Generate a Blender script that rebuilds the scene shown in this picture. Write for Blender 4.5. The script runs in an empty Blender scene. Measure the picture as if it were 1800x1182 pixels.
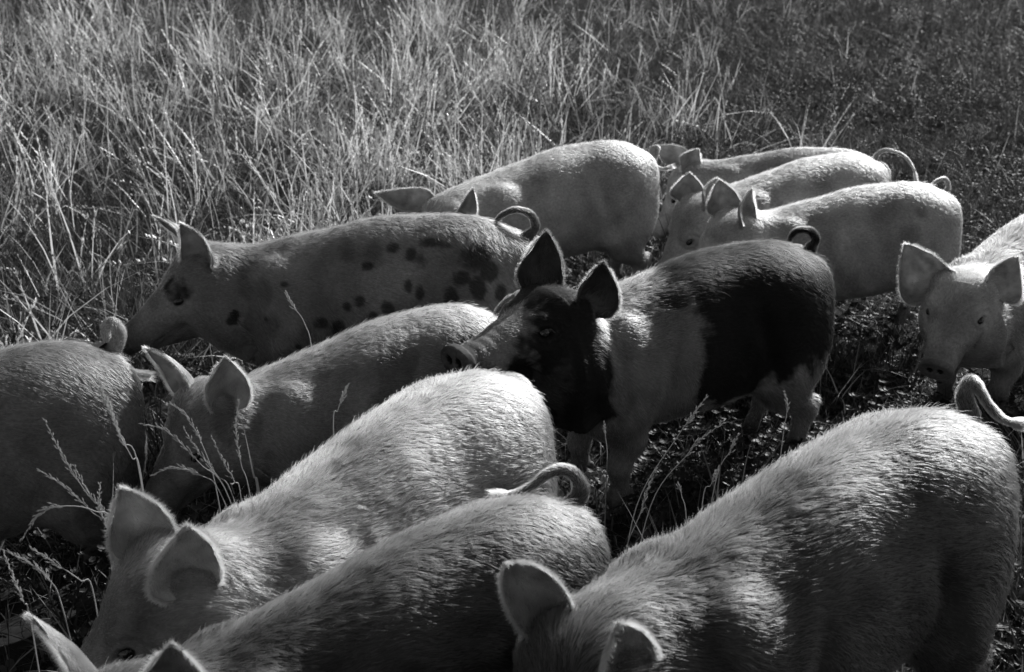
import bpy, math, random
import numpy as np
rng=np.random.default_rng(7)
random.seed(7)
scene=bpy.context.scene
# ---------------------------------------------------------------- camera
CAM_H,CAM_TH,CAM_F=1.8,math.radians(21),2250.0
cd=bpy.data.cameras.new('camera'); cam=bpy.data.objects.new('camera',cd); scene.collection.objects.link(cam)
cam.location=(0,0,CAM_H); cam.rotation_euler=(math.radians(90)-CAM_TH,0,0)
cd.sensor_width=36; cd.lens=36*CAM_F/1800; cd.clip_end=200; cd.clip_start=.05
cd.dof.use_dof=True; cd.dof.focus_distance=3.05; cd.dof.aperture_fstop=6.3
scene.camera=cam
# ---------------------------------------------------------------- light
SUN_AZ=math.radians(34)      # from the view direction (+y) towards the right (+x)
SUN_EL=math.radians(32)
w=bpy.data.worlds.new('World'); scene.world=w; w.use_nodes=True
nt=w.node_tree; nt.nodes.clear()
sky=nt.nodes.new('ShaderNodeTexSky'); sky.sky_type='NISHITA'; sky.sun_disc=False
sky.sun_elevation=SUN_EL; sky.sun_rotation=SUN_AZ
bw=nt.nodes.new('ShaderNodeRGBToBW'); bg=nt.nodes.new('ShaderNodeBackground'); wo=nt.nodes.new('ShaderNodeOutputWorld')
bg.inputs['Strength'].default_value=.08
nt.links.new(sky.outputs[0],bw.inputs[0]); nt.links.new(bw.outputs[0],bg.inputs['Color']); nt.links.new(bg.outputs[0],wo.inputs[0])
sd=bpy.data.lights.new('sun','SUN'); sun=bpy.data.objects.new('sun',sd); scene.collection.objects.link(sun)
sd.energy=5.0; sd.angle=math.radians(.5); sd.color=(1,1,1)
import mathutils
sdir=mathutils.Vector((math.sin(SUN_AZ)*math.cos(SUN_EL),math.cos(SUN_AZ)*math.cos(SUN_EL),math.sin(SUN_EL)))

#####

Transcribe the material exactly, leaving every picture out.

* [SOLUTION TO THE PROBLEM]:
Generate a Blender script that rebuilds the scene shown in this picture. Write for Blender 4.5. The script runs in an empty Blender scene. Measure the picture as if it were 1800x1182 pixels.
import bpy, math, random
import numpy as np
rng=np.random.default_rng(7)
random.seed(7)
scene=bpy.context.scene
# ---------------------------------------------------------------- camera
CAM_H,CAM_TH,CAM_F=1.8,math.radians(21),2250.0
cd=bpy.data.cameras.new('camera'); cam=bpy.data.objects.new('camera',cd); scene.collection.objects.link(cam)
cam.location=(0,0,CAM_H); cam.rotation_euler=(math.radians(90)-CAM_TH,0,0)
cd.sensor_width=36; cd.lens=36*CAM_F/1800; cd.clip_end=200; cd.clip_start=.05
cd.dof.use_dof=True; cd.dof.focus_distance=3.05; cd.dof.aperture_fstop=6.3
scene.camera=cam
# ---------------------------------------------------------------- light
SUN_AZ=math.radians(34)      # from the view direction (+y) towards the right (+x)
SUN_EL=math.radians(32)
w=bpy.data.worlds.new('World'); scene.world=w; w.use_nodes=True
nt=w.node_tree; nt.nodes.clear()
sky=nt.nodes.new('ShaderNodeTexSky'); sky.sky_type='NISHITA'; sky.sun_disc=False
sky.sun_elevation=SUN_EL; sky.sun_rotation=SUN_AZ
bw=nt.nodes.new('ShaderNodeRGBToBW'); bg=nt.nodes.new('ShaderNodeBackground'); wo=nt.nodes.new('ShaderNodeOutputWorld')
bg.inputs['Strength'].default_value=.08
nt.links.new(sky.outputs[0],bw.inputs[0]); nt.links.new(bw.outputs[0],bg.inputs['Color']); nt.links.new(bg.outputs[0],wo.inputs[0])
sd=bpy.data.lights.new('sun','SUN'); sun=bpy.data.objects.new('sun',sd); scene.collection.objects.link(sun)
sd.energy=5.0; sd.angle=math.radians(.5); sd.color=(1,1,1)
import mathutils
sdir=mathutils.Vector((math.sin(SUN_AZ)*math.cos(SUN_EL),math.cos(SUN_AZ)*math.cos(SUN_EL),math.sin(SUN_EL)))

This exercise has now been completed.